Gum Leaves
This weeks drawing board has a few ideas for a new series of gum leaf paintings.
Top row: Sweet Peas – small sketchbook open at a page with a test piece for a large watercolour painting I’m planning of sweet peas. I’ve tried three approaches to the painting in my sketchbook (see below).
Gum tree leaf colour swatches, freshly found gum leaves pasted with PVA onto card for colour reference, and a close observation watercolour of a gum leaf in a small sketchbook (top right).
My next few paintings will be about gum leaves, its Autumn here in Melbourne, and I think although not deciduous, we get more windfalls and dropped leaves at this time of year from the gums. I’ve collected a whole bagful on my walks and plan to turn them into a few different works including watercolours, pattern designs and a larger acrylic painting.

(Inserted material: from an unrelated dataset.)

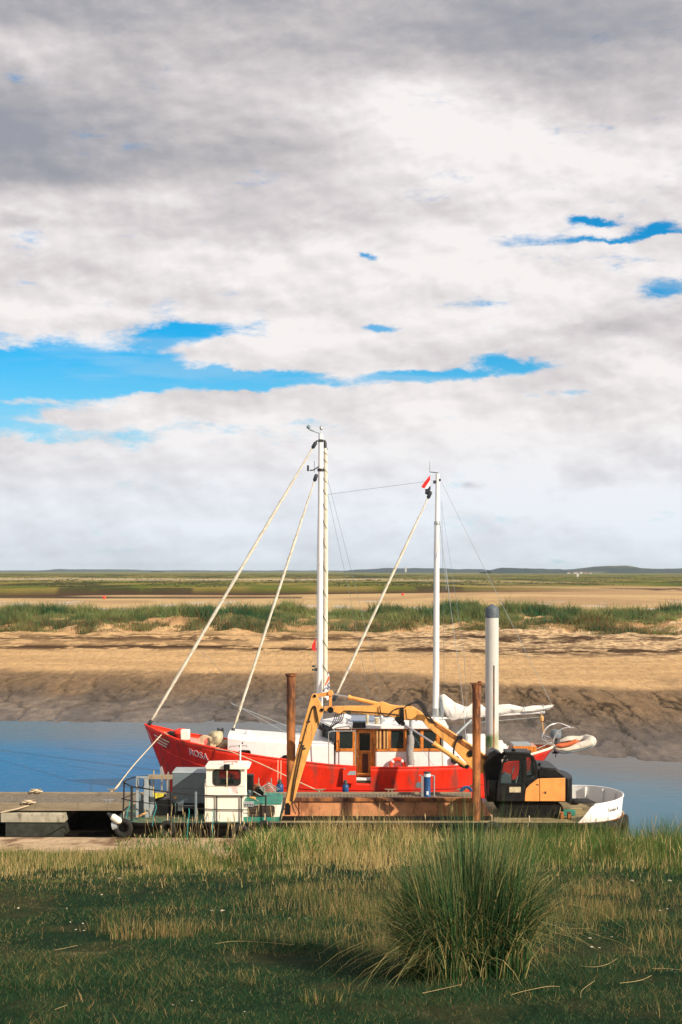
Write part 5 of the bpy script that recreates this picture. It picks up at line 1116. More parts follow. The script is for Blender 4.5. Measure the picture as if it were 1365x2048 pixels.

Bottom row: An inked up picture ready for colour to be applied, this is part of my Palm House series of tropical paintings, I start by stretching the paper, then draw my sketch on in pencil, then ink it using a fountain pen and waterproof ink, and finally add watercolour washes. Saltbush – a nearly complete painting of saltbush flowers with Port Phillip Bay in the background, I just need to paint in a few more flowers top left and I can release it from the board. A mock up of an idea I have for a gum tree acrylic painting, I scanned my watercolour leaf painting (above) and then repeated it over a pale blue and yellow watercolour background (one of many stock backgrounds I have created). Calico fabric sample with a drawn monstera leaf, coloured with Inktense pencil and quilted and decorated with free motion embroidery – this is an idea I have for a much larger work. Bottom right – my usual Winsor&Newton box of paints.